Still, the biggest divide on the upturn in capital requirements is a political one.
7. “I don’t think the Fed is dumb enough to do that,” Rep. Patrick McHenry, R-NC
The chair of the House Financial Services Committee is demanding a withdrawal of the July 2023 the rule, rather than a re-proposal, telling the Financial Times that lawmakers would invoke the Congressional Review Act to overturn a final rule if it passes before the next U.S. president is sworn in.
“If [regulators] take the deeply political approach that Michael Barr has taken to regulatory policy, you will see the Congress and the courts severely curtail the Fed’s regulatory policy capacity,” McHenry said Monday.
The clock has been ticking ever since the Fed indicated a rewritten proposal was forthcoming. The nuclear option, for the proposal’s Republican opponents, has always been to attempt to yank back the rule even if its largely Democratic supporters were to get it finalized before a transfer of power at the White House in January.
If the revamped plan is released Sept. 19 and given a 60-day comment period, the earliest a rule could be finalized is Nov. 18 — though that risks criticism from opponents that new comments were not taken into account. That would mean the 60-day window for lawmakers to invoke the CRA would end Jan. 17, giving a new Congress about two weeks to launch that effort.
8. "Basel Endgame and [the proposed surcharge for global systemically important banks] will survive no matter who wins," Chris Stanley, banking industry practice lead at Moody’s
Stanley’s comment, seen by Reuters, stands out among a litany of analyst feedback. He said the timeline for the rule — so close to the election — means progress will be slow.
Raymond James analyst Ed Mills went a step further, saying a post-election finalization and subsequent legal challenges would make the rule’s future uncertain.
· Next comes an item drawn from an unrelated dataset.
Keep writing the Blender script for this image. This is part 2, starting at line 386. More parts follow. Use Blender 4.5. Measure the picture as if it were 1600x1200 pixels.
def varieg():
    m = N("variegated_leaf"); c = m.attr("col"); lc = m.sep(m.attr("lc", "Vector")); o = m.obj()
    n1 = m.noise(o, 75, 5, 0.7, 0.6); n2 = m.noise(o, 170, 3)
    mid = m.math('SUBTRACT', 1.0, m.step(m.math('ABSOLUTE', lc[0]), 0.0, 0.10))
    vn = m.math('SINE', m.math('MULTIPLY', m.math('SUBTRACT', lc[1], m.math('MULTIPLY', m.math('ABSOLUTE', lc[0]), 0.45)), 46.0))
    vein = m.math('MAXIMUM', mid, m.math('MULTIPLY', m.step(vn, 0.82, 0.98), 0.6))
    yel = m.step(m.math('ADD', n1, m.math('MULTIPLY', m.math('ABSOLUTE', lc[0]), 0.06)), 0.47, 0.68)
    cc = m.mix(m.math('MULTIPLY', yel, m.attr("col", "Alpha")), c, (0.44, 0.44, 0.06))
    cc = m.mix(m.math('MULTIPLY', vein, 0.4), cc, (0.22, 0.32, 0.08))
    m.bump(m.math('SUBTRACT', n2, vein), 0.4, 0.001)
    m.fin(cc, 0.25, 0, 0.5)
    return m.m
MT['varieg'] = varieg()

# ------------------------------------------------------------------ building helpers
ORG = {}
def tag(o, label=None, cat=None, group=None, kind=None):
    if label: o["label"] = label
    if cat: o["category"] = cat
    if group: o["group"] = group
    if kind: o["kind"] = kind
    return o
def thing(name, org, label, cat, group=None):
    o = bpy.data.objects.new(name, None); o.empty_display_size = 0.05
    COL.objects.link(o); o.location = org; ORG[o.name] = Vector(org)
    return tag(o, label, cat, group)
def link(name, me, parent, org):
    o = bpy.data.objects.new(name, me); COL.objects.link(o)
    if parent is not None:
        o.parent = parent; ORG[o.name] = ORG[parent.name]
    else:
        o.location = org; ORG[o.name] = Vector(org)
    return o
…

Ian Katz, managing director of policy research at Capital Alpha Partners, said a Basel endgame proposal “might be possible under Republican regulators, but it would look different and almost surely be easier on the banks."
9. “It is unfortunate that we are more than a year into this process and we are looking at a preview of a re-proposal that’s not yet out,” Kathryn Judge, Columbia University professor
“When we think about the overall time frame, this is not an optimal position to be in for the Federal Reserve and for the other bank regulators,” Judge told the Financial Times.